» **Task prompt**: Only the lines from the start of the data through the one containing "tag(mesh('upright_carton', G().box(a, b, YS" belong in your answer; return them exactly.

┄┄┄┄┄┄

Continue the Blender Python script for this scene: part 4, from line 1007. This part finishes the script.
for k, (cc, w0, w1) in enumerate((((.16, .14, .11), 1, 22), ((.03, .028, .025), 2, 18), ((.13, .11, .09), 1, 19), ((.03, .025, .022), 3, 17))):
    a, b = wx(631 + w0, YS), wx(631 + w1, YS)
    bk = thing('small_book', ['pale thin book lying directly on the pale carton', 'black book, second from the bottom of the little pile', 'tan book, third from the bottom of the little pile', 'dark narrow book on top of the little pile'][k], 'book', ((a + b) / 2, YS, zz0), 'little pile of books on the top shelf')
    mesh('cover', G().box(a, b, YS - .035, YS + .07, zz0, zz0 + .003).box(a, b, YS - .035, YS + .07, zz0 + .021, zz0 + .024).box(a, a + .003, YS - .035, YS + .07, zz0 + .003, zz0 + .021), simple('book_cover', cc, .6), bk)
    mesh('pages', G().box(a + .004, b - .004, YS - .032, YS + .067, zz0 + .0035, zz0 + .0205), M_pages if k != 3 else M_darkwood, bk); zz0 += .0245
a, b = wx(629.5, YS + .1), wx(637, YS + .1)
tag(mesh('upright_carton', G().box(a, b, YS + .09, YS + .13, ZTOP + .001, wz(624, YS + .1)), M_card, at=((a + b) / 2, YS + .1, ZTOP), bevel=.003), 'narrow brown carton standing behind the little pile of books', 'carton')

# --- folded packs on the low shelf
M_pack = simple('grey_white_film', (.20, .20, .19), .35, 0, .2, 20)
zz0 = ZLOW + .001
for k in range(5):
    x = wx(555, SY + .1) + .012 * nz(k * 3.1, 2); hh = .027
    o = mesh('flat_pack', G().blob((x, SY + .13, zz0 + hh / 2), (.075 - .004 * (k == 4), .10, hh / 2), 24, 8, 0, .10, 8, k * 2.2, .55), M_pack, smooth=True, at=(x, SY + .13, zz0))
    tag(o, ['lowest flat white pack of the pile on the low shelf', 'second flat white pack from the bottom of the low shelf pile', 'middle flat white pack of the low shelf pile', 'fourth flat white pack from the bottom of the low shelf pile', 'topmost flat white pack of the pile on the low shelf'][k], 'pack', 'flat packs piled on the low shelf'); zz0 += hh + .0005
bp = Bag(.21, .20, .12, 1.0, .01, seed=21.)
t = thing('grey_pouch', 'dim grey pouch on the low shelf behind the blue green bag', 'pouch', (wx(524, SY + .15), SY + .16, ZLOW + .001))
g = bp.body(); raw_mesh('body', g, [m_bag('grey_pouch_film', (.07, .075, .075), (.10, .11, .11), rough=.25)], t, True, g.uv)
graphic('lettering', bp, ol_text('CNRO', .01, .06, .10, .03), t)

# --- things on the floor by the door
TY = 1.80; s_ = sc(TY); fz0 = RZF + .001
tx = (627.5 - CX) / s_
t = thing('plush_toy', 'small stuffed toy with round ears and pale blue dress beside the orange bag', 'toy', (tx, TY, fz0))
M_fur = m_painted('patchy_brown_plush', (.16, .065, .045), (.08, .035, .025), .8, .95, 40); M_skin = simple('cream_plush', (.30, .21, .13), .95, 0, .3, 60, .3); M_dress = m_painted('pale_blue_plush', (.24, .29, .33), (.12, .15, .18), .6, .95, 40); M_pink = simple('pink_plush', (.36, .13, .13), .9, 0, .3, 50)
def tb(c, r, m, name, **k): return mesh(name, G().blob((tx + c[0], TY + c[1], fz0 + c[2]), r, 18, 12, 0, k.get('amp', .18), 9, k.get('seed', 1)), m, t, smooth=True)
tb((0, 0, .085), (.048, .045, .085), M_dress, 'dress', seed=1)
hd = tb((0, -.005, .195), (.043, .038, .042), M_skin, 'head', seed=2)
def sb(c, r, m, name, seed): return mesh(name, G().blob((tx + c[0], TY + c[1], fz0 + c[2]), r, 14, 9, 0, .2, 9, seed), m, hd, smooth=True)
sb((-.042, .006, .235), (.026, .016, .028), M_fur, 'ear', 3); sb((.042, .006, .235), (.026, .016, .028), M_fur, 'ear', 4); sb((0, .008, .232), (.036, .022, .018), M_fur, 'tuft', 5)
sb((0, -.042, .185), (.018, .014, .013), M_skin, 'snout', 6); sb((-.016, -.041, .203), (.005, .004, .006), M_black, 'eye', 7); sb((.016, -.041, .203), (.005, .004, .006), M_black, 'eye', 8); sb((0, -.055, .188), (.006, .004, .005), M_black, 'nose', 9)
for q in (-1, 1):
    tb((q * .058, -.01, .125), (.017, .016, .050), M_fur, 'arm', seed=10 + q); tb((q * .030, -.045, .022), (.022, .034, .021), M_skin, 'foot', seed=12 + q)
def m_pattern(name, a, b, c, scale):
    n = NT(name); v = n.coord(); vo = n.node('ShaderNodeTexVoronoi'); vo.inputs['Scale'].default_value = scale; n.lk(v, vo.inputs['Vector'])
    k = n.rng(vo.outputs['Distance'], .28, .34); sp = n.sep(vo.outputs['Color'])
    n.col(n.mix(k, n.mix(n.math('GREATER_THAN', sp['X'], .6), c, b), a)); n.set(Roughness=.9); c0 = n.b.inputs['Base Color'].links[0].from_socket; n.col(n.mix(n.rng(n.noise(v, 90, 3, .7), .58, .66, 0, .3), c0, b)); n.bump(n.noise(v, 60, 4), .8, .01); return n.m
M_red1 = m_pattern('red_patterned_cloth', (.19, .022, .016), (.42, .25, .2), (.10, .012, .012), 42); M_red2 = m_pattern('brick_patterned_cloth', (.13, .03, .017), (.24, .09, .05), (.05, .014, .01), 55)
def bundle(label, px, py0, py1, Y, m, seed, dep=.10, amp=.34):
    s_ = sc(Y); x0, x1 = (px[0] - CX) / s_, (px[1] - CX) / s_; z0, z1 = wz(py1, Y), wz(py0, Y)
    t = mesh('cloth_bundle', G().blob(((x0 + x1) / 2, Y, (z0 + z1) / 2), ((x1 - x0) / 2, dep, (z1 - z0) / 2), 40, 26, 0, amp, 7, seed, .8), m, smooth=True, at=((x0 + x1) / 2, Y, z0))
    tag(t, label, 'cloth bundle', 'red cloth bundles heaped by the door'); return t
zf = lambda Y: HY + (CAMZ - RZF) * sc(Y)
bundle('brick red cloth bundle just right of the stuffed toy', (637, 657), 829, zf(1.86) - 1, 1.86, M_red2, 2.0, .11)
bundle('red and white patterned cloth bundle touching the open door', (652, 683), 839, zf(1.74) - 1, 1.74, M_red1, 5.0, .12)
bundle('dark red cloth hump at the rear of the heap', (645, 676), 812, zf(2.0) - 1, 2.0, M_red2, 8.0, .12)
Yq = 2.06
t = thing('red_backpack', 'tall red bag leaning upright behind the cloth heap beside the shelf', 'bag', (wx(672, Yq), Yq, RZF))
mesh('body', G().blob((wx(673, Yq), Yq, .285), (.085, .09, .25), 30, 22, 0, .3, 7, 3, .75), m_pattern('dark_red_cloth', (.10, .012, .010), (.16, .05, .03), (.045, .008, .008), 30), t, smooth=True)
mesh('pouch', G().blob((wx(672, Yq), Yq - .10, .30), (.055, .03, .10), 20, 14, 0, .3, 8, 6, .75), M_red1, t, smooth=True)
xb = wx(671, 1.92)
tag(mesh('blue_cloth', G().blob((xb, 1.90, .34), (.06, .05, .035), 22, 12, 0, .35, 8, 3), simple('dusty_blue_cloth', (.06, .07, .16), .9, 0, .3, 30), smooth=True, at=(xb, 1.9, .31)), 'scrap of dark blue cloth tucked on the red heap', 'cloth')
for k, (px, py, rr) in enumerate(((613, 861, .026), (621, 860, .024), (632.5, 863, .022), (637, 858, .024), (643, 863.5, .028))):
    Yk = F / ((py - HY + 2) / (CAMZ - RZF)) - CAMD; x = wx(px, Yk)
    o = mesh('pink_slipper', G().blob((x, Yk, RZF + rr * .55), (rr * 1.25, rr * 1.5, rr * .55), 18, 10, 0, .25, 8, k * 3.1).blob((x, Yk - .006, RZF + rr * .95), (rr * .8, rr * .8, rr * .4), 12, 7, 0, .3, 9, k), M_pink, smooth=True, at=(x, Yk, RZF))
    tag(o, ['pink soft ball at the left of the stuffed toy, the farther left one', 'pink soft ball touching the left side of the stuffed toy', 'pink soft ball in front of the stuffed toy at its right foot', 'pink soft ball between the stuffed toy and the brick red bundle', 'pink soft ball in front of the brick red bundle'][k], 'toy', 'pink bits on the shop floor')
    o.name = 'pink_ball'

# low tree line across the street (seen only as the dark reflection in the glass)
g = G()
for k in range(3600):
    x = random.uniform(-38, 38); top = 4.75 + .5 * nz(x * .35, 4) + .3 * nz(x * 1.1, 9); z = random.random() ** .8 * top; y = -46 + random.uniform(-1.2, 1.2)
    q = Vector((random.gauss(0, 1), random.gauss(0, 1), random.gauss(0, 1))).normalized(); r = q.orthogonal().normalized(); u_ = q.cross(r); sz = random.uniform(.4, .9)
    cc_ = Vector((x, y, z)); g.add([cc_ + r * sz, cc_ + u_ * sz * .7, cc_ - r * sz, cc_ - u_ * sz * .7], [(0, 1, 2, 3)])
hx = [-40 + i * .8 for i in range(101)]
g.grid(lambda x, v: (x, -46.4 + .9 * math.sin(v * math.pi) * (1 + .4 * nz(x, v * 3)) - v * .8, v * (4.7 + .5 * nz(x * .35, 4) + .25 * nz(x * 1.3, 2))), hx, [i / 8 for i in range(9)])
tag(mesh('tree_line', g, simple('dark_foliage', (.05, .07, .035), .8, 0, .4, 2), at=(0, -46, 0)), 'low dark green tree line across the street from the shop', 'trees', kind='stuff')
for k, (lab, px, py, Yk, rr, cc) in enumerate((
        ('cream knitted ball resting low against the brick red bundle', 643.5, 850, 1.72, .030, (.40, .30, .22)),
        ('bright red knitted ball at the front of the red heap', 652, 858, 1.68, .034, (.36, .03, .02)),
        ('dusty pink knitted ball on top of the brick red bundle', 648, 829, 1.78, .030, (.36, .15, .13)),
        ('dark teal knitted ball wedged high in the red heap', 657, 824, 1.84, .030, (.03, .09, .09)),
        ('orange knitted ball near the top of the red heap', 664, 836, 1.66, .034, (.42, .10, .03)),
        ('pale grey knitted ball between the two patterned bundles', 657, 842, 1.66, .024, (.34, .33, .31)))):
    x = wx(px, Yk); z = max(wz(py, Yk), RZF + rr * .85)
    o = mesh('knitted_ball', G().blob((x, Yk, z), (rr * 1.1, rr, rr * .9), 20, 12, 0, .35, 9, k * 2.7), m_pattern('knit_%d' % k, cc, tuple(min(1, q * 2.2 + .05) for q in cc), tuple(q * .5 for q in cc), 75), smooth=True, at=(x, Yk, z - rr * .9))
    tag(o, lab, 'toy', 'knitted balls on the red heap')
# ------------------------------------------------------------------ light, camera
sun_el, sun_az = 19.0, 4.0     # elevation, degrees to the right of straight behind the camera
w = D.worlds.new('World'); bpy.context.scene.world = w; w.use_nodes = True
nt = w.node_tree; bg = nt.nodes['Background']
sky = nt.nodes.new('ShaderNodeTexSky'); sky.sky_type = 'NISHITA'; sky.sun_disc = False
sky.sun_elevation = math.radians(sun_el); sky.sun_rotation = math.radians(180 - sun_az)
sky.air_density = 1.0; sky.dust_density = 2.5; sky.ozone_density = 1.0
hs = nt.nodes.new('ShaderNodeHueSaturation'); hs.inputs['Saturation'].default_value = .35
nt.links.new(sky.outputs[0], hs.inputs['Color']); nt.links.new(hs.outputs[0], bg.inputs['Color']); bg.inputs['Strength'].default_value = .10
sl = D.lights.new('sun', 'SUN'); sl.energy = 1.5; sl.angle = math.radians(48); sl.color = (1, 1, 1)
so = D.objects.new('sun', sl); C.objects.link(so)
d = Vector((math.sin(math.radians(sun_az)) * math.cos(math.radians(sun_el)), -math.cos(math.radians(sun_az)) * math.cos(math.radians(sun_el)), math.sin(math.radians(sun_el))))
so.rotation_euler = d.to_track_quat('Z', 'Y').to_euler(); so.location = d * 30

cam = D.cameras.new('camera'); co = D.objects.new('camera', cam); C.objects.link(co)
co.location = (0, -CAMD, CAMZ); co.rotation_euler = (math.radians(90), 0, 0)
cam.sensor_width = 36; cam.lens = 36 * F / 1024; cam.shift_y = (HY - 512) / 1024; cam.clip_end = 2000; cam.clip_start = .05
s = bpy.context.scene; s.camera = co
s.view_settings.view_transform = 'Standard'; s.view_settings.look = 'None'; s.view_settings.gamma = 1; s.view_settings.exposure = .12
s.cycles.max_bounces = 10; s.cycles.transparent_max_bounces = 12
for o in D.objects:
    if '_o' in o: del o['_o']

┄┄┄┄┄┄

» **Exercise solution**:
Continue the Blender Python script for this scene: part 4, from line 1007. This part finishes the script.
for k, (cc, w0, w1) in enumerate((((.16, .14, .11), 1, 22), ((.03, .028, .025), 2, 18), ((.13, .11, .09), 1, 19), ((.03, .025, .022), 3, 17))):
    a, b = wx(631 + w0, YS), wx(631 + w1, YS)
    bk = thing('small_book', ['pale thin book lying directly on the pale carton', 'black book, second from the bottom of the little pile', 'tan book, third from the bottom of the little pile', 'dark narrow book on top of the little pile'][k], 'book', ((a + b) / 2, YS, zz0), 'little pile of books on the top shelf')
    mesh('cover', G().box(a, b, YS - .035, YS + .07, zz0, zz0 + .003).box(a, b, YS - .035, YS + .07, zz0 + .021, zz0 + .024).box(a, a + .003, YS - .035, YS + .07, zz0 + .003, zz0 + .021), simple('book_cover', cc, .6), bk)
    mesh('pages', G().box(a + .004, b - .004, YS - .032, YS + .067, zz0 + .0035, zz0 + .0205), M_pages if k != 3 else M_darkwood, bk); zz0 += .0245
a, b = wx(629.5, YS + .1), wx(637, YS + .1)
tag(mesh('upright_carton', G().box(a, b, YS + .09, YS + .13, ZTOP + .001, wz(624, YS + .1)), M_card, at=((a + b) / 2, YS + .1, ZTOP), bevel=.003), 'narrow brown carton standing behind the little pile of books', 'carton')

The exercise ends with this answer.